The new Nordstrom is on a lot unused since 2006. That year, the company that owns Macy's acquired and shut a Strawbridge's and a Lord & Taylor at Christiana Mall. The Lord & Taylor site has since become a Target.
Christiana officials thought Nordstrom would be a good fit for the Strawbridge's, and even added a newly constructed wing of higher-end luxury stores that connects the Nordstrom to the existing mall. The approach is similar to what was done at Cherry Hill Mall when Nordstrom was built, Chambliss said.
"I wouldn't put a Neiman Marcus here," he said, referring to the premium-priced luxury department store, "but Nordstrom's is definitely our customer."
The Nordstrom's customer, it would seem, is spending more than the recession-weary consumer whose troubles have hurt middle-of-the-road retailers such as Gap, said analyst Jonathan D. Miniman, of ING Clarion Real Estate Securities in suburban Philadelphia.

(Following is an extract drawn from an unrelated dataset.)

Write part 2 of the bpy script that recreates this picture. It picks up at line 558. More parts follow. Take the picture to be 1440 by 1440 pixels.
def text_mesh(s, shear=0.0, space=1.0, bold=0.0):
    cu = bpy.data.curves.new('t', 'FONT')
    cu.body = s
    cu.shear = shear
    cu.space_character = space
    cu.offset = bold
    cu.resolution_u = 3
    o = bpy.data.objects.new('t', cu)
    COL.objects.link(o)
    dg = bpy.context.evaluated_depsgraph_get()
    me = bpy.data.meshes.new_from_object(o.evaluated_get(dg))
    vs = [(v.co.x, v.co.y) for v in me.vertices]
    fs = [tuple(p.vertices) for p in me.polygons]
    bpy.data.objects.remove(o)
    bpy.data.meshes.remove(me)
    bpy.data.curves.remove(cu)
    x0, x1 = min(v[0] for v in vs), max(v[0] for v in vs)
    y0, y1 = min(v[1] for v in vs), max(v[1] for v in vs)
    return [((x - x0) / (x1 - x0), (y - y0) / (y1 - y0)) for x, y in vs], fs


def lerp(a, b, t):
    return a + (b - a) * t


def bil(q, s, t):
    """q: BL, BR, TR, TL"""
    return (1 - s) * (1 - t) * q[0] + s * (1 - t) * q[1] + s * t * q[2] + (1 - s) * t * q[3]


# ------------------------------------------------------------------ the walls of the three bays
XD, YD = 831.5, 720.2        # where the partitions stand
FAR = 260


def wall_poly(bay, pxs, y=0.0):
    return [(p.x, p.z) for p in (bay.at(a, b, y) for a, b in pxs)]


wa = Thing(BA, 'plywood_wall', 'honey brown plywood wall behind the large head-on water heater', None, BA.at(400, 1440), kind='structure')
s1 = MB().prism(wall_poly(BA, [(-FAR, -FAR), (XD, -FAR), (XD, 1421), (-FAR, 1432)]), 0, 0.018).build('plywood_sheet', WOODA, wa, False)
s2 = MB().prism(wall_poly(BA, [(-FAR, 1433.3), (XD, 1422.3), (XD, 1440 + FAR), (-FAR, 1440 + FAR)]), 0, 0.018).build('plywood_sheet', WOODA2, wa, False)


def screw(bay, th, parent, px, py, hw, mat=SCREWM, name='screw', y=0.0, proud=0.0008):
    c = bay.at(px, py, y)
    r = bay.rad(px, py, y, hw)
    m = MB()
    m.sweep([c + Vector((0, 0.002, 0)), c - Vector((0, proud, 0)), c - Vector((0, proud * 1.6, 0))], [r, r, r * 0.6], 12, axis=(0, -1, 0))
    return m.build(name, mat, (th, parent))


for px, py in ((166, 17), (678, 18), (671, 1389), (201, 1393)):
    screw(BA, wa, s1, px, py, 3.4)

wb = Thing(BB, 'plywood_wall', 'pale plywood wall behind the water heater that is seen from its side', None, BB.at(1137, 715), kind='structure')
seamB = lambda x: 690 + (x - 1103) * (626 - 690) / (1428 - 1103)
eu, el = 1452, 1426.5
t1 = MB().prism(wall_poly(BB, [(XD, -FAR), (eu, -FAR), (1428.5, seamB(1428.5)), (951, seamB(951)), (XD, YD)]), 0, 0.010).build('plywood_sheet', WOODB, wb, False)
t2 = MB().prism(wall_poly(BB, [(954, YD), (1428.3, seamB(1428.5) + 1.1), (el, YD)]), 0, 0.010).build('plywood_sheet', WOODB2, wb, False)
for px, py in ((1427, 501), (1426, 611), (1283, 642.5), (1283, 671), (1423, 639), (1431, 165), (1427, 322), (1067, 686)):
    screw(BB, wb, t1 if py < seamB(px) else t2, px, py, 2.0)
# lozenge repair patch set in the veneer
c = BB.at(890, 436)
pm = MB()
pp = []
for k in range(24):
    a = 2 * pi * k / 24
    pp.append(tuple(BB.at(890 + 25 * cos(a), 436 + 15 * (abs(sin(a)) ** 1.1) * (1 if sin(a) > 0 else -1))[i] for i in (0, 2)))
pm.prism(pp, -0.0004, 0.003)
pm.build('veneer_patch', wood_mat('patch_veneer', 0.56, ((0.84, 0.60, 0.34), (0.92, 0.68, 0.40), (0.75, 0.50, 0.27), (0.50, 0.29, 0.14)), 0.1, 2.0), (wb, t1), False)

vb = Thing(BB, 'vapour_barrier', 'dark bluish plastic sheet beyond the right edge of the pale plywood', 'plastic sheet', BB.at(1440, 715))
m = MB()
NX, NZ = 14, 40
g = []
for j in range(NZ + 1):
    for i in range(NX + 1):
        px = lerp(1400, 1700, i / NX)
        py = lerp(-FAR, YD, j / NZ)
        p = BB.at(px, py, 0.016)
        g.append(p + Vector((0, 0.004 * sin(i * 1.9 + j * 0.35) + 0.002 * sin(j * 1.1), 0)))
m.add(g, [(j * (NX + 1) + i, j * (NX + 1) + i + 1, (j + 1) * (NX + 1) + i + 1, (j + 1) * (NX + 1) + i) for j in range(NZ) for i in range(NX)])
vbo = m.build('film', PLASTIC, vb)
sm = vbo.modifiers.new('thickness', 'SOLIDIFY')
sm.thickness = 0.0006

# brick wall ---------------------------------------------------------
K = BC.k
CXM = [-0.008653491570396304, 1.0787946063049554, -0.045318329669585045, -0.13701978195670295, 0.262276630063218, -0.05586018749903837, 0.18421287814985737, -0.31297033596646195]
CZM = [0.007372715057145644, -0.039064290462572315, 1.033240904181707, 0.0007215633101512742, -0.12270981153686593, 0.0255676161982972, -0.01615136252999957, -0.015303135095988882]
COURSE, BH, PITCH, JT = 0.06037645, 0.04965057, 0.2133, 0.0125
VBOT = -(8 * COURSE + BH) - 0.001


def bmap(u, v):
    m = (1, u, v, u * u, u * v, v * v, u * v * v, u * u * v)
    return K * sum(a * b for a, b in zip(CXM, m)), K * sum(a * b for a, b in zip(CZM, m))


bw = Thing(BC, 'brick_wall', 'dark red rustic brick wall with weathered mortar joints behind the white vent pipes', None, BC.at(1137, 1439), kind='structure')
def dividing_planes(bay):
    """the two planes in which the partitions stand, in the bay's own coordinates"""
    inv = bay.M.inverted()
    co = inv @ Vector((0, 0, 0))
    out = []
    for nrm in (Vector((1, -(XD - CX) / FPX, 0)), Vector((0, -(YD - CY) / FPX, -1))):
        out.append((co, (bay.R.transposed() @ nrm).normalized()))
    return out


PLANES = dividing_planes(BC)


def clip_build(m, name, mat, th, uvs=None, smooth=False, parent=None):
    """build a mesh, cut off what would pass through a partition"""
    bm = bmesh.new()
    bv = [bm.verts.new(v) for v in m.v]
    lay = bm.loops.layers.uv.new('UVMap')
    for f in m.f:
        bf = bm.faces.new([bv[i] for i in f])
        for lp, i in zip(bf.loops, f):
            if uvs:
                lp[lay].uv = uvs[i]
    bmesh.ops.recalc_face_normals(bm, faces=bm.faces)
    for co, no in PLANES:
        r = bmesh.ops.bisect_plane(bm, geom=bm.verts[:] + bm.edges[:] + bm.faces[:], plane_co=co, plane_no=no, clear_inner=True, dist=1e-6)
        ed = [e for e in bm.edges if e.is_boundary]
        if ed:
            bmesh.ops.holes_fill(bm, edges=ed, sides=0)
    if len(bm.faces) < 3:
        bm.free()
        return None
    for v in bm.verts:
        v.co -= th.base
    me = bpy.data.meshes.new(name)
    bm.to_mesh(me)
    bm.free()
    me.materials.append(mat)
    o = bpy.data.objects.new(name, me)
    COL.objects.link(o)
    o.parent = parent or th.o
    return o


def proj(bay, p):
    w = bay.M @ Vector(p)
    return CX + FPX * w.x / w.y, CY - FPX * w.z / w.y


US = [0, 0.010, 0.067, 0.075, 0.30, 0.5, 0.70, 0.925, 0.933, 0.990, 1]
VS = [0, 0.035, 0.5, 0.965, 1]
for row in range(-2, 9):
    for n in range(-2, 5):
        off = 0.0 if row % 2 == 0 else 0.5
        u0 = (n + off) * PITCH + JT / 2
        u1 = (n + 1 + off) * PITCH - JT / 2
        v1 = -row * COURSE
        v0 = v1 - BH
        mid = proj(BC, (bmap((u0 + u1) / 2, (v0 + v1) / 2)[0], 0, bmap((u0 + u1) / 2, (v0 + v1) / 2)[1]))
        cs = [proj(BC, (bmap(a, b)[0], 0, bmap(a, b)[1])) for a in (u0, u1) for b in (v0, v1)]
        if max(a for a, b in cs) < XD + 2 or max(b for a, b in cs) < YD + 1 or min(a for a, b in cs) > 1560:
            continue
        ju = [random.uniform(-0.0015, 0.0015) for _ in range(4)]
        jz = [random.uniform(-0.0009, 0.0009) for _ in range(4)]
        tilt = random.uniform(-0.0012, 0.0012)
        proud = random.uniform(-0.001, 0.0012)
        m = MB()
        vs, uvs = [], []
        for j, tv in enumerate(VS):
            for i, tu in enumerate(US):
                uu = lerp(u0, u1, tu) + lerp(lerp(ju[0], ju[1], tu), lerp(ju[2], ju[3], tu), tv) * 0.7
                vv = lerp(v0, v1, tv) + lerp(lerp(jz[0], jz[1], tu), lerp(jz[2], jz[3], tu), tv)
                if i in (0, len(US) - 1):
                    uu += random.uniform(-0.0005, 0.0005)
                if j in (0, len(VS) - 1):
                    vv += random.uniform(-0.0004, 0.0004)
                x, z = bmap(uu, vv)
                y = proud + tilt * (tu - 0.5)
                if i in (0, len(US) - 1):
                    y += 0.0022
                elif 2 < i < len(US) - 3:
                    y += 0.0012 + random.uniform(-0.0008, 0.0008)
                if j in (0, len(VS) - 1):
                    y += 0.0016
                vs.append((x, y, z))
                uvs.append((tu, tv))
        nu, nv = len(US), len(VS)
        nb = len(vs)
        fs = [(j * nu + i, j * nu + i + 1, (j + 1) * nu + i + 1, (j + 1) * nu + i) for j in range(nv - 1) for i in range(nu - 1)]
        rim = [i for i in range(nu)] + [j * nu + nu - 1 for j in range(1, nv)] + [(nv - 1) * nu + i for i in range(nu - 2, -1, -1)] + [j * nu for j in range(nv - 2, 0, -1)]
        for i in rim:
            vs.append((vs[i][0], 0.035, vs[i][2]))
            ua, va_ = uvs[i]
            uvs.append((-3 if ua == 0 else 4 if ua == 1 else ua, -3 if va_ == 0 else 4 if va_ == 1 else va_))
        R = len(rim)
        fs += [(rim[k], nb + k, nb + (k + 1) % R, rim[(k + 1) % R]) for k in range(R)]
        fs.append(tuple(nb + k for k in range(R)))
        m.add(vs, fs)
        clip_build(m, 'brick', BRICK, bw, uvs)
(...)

Just Thursday, Miniman said, Taubman Centers Inc., a real estate company known for its shopping malls in Beverly Hills and other highly affluent communities, reported in a quarterly earnings call that business was booming for its luxury tenants.
"My guess is your average consumer shopping at Nordstrom probably makes $100,000, $150,000 a year; I would think they're generally college-educated and [with] low unemployment in that type of demographic," Miniman said. "They've seen the stock market come back, and they're feeling like they have more disposable income to spend."
Even with 8.8 percent unemployment in March, they were spending.
"What you've seen in the last year, year and a half: The luxury, the higher-end has clearly come back much more quickly than the lower-income, lower price points," Miniman said.
Nordstrom's imperative to expand also stems from the fact that it is traded on Wall Street, he said: There is pressure to grow.
With Nordstrom Rack, it can tap into a slightly less affluent customer, and with Nordstrom, it can aim right for the disposable income of the higher-end one, he said.
"At the end of the day, there's a lot of money in this area," Miniman said.